As a journalist colleague sagely observed earlier this week, reflecting on his many years and millions of newspaper and on-line words relentlessly exposing the monumental shortcomings of Kirklees Council, there comes a saturation point where readers simply become inured to the criminality, law breaking, misfeasance, opacity, lying, cheating and plain stupidity of too many politicians and senior public officers.
Local authority in England is, too often, tainted and inadequate from top down: For many years, the satirical magazine, Private Eye, has run a section headed ‘Rotten Boroughs’. They are never short of material.
Senior paid officers appear not to care about anything other than their huge salaries and that leads to almost everyone else not caring too: Which manifests itself in lack of pride and drive within their organisations. Bad ethos, bad atmosphere and bad attitudes. Phones not picked up, emails not answered, problems and questions left hanging. To the outsider looking in, it’s already spiralled out of control. Not helped in any way by the hordes hooked on working from home, which should be outlawed in any public-facing service (read more here).
As the two journalists went their separate ways, on the concourse of Leeds City station, a forlorn figure close by was seen, propitiously, holding a sign not seen quite as often these days as in the nuclear arms race past: ‘The end is nigh’ (for privacy and data rights reasons the image is AI generated, not the real person).
In a maelstrom of delayed and cancelled trains, and an onward appointment to meet, there wasn’t time to ask if she had any specific information concerning the likely or imminent demise of either Kirklees (one of a growing number of Labour-run councils desperately trying to stave off effective bankruptcy and picking up the pieces from a Leader rsigning to avoid disgrace) or Oldham Council (forced to change their Leader annually since 2021 and with debts approaching £700 million) in their race to the bottom. Or, indeed, the life and career prospects of the author of this article, Neil Wilby.
But the residual question from the earlier meeting of journalist minds remains: Have we now both arrived at that same destination in reporting on the tragi-comedy/soap opera/crime thriller (add/delete as required) that is Kirklees and Oldham Councils?
With regard to the latter, an article could be written by Neil Wilby Media almost every single working day on a local authority described regularly, on-line, as ‘the most corrupt in the country’, a ‘bandit council’, or a ‘cover-up council’. The first turn of phrase is, of course, merely arguable, and difficult to measure, but there is more than ample solid data available to underpin the second and third (read more here).
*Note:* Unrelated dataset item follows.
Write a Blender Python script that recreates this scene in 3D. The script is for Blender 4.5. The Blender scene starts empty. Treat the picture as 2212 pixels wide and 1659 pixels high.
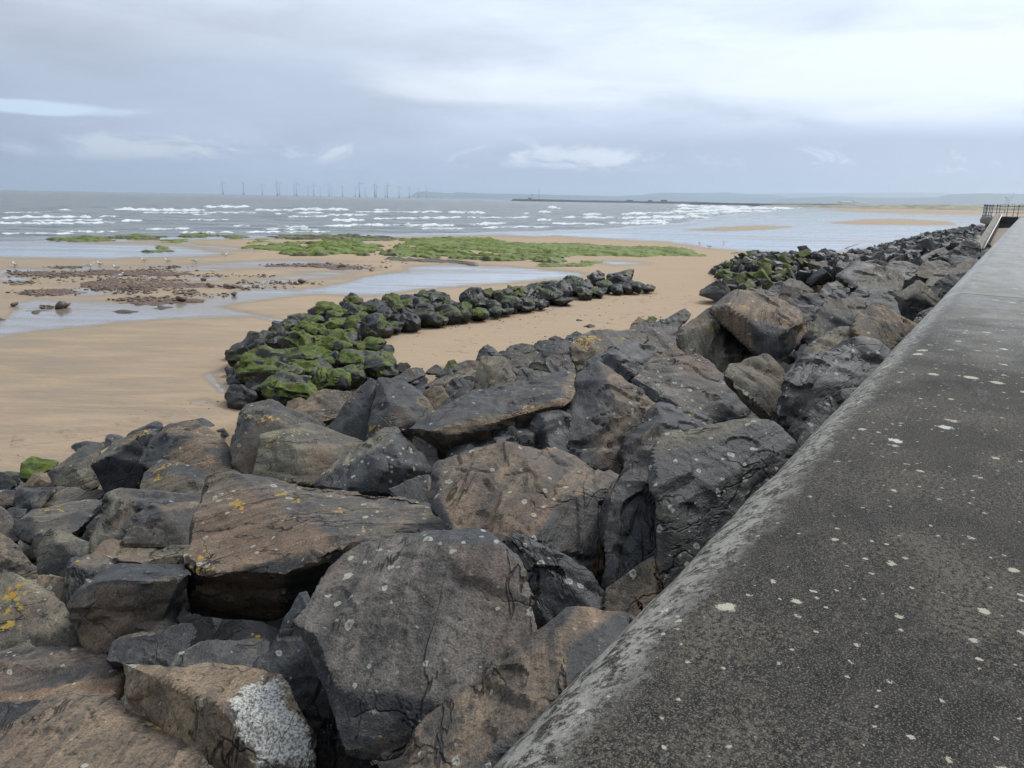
import bpy, bmesh, math, random
import numpy as np
from mathutils import Matrix, Vector

# ------------------------------------------------------------------ camera
sc = bpy.context.scene
FPX, CXP, CYP = 1609.0, 1106.0, 829.5      # focal length and centre in tracing pixels (2212 x 1659)
CAMH = 5.2
ROLL = 0.0195
PITCH = math.atan(398.5 * math.cos(ROLL) / FPX)
Fv = np.array([0, math.cos(PITCH), -math.sin(PITCH)])
_U0 = np.array([0, math.sin(PITCH), math.cos(PITCH)])
_R0 = np.array([1.0, 0, 0])
Rv = math.cos(ROLL) * _R0 + math.sin(ROLL) * _U0
Uv = -math.sin(ROLL) * _R0 + math.cos(ROLL) * _U0
Cv = np.array([0, 0, CAMH])
cam_d = bpy.data.cameras.new('camera'); cam = bpy.data.objects.new('camera', cam_d)
sc.collection.objects.link(cam)
cam_d.sensor_width = 36.0; cam_d.lens = FPX / 2212 * 36.0
cam_d.clip_start = 0.05; cam_d.clip_end = 60000
cam.matrix_world = Matrix(((Rv[0], Uv[0], -Fv[0], 0), (Rv[1], Uv[1], -Fv[1], 0), (Rv[2], Uv[2], -Fv[2], CAMH), (0, 0, 0, 1)))
sc.camera = cam
sc.view_settings.view_transform = 'Standard'; sc.view_settings.look = 'None'
sc.view_settings.gamma = 1.0; sc.view_settings.use_curve_mapping = False
sc.view_settings.exposure = 0.5
sc.cycles.volume_bounces = 2
sc.cycles.max_bounces = 5
sc.cycles.adaptive_threshold = 0.02

# ------------------------------------------------------------------ node helper
class NT:
    def __init__(s, tree):
        s.t = tree; s.n = tree.nodes; s.l = tree.links
    def new(s, typ, **kw):
        nd = s.n.new(typ)
        for k, v in kw.items():
            setattr(nd, k, v)
        return nd
    def put(s, sock, v):
        if hasattr(v, 'is_linked') or hasattr(v, 'links'):
            s.l.new(v, sock)
        elif v is not None:
            if isinstance(v, (tuple, list)):
                if sock.type == 'RGBA' and len(v) == 3:
                    v = (*v, 1)
                sock.default_value = v
            else:
                if sock.type == 'VECTOR':
                    v = (v, v, v)
                if sock.type == 'RGBA':
                    v = (v, v, v, 1)
                sock.default_value = v
    def m(s, op, a, b=None, c=None, clamp=False):
        nd = s.new('ShaderNodeMath', operation=op, use_clamp=clamp)
        for i, v in enumerate((a, b, c)):
            if v is not None:
                s.put(nd.inputs[i], v)
        return nd.outputs[0]
    def vm(s, op, a, b=None, sc_=None):
        nd = s.new('ShaderNodeVectorMath', operation=op)
        s.put(nd.inputs[0], a)
        if b is not None: s.put(nd.inputs[1], b)
        if sc_ is not None: s.put(nd.inputs['Scale'], sc_)
        return nd.outputs[1] if op in ('LENGTH', 'DOT_PRODUCT', 'DISTANCE') else nd.outputs[0]
    def noise(s, vec, scale, detail=4, rough=0.55, dist=0.0, out='Fac'):
        nd = s.new('ShaderNodeTexNoise')
        if vec is not None: s.put(nd.inputs['Vector'], vec)
        nd.inputs['Scale'].default_value = scale; nd.inputs['Detail'].default_value = detail
        nd.inputs['Roughness'].default_value = rough; nd.inputs['Distortion'].default_value = dist
        return nd.outputs[out]
    def vor(s, vec, scale, feature='F1', rand=1.0, out='Distance'):
        nd = s.new('ShaderNodeTexVoronoi', feature=feature)
        s.put(nd.inputs['Vector'], vec); nd.inputs['Scale'].default_value = scale
        nd.inputs['Randomness'].default_value = rand
        return nd.outputs[out]
    def ss(s, v, a, b, lo=0.0, hi=1.0):       # smooth step between a and b
        nd = s.new('ShaderNodeMapRange', interpolation_type='SMOOTHSTEP')
        s.put(nd.inputs[0], v)
        for i, x in enumerate((a, b, lo, hi)):
            s.put(nd.inputs[i + 1], x)
        return nd.outputs[0]
    def mr(s, v, a, b, lo=0.0, hi=1.0):
        nd = s.new('ShaderNodeMapRange')
        s.put(nd.inputs[0], v)
        for i, x in enumerate((a, b, lo, hi)):
            s.put(nd.inputs[i + 1], x)
        return nd.outputs[0]
    def mix(s, f, a, b, blend='MIX'):
        nd = s.new('ShaderNodeMix', data_type='RGBA', blend_type=blend)
        s.put(nd.inputs[0], f); s.put(nd.inputs[6], a); s.put(nd.inputs[7], b)
        return nd.outputs[2]
    def sep(s, v):
        nd = s.new('ShaderNodeSeparateXYZ'); s.put(nd.inputs[0], v); return nd.outputs
    def comb(s, x, y, z):
        nd = s.new('ShaderNodeCombineXYZ')
        for i, v in enumerate((x, y, z)): s.put(nd.inputs[i], v)
        return nd.outputs[0]
    def ramp(s, v, stops):
        nd = s.new('ShaderNodeValToRGB'); s.put(nd.inputs[0], v)
        el = nd.color_ramp.elements
        while len(el) < len(stops): el.new(0.5)
        for e, (p, c) in zip(el, stops):
            e.position = p; e.color = (*c, 1)
        return nd.outputs[0]
    def attr(s, name, out='Fac'):
        return s.new('ShaderNodeAttribute', attribute_name=name).outputs[out]
    def bump(s, h, strength, dist, normal=None):
        nd = s.new('ShaderNodeBump'); s.put(nd.inputs['Height'], h)
        nd.inputs['Strength'].default_value = strength; nd.inputs['Distance'].default_value = dist
        if normal is not None: s.put(nd.inputs['Normal'], normal)
        return nd.outputs[0]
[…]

One network broadcaster, GB News, describes the Borough, and those running it, as ‘Odious Oldham’. Without the London-based channel being too adjacent to the den of skulduggery and two-faced gittery that is the Civic Centre. Populated, as it is, by the plodders, time-servers, lifers and the dull or incompetent (in some cases, both) whom no-one can quite understand how these apparatchiks became department heads or executive management. Almost all surviving under a long-term Labour administration that provides approximately zero political oversight.
Whereas, conversely and perversely, almost every officer and councillor within thinks they are doing a great job – and deeply resent any criticism or holding to account. Particularly, the present and self-adoring Leader of Oldham Council, with her ever-ready and seemingly boundless supply of shiny baubles to keep the reluctant or recalcitrant on-side and an innovative media strategy to head off or stonewall awkward questions (read more here).
Cllr Arooj Shah, for it is she, even managed a minor miracle when embarking on a limited cull of senior officers during her first term as Leader in 2021/22 and, incredibly, ended up with an even worse cabal now running her Council.
There is significant optimism that her second term, 2023/24, will be her last. Marked by a bold attempt at the world record for the number of selfies and photo shoots for a Council Leader in a single municipal year. She is well into three figures, already.
Against that background, the primary questions now for Neil Wilby Media are ones of maintaining the attention of existing readers and followers – and capturing that of a new and widening audience. Subsidiary issues are resources and proportionality.
There are, presently, five Oldham Council news articles written or part-written, all exclusive to Neil Wilby Media, and they will appear during the course of the next two weeks or so.
What happens after that, with the Christmas and New Year break approaching, is very much open to conjecture. Provisionally, it feels like the reporting of the run up to, and the aftermath from, the local elections in May 2024, together with any criminal, civil or regulatory proceedings that arise, will be an appropriate point to bow out.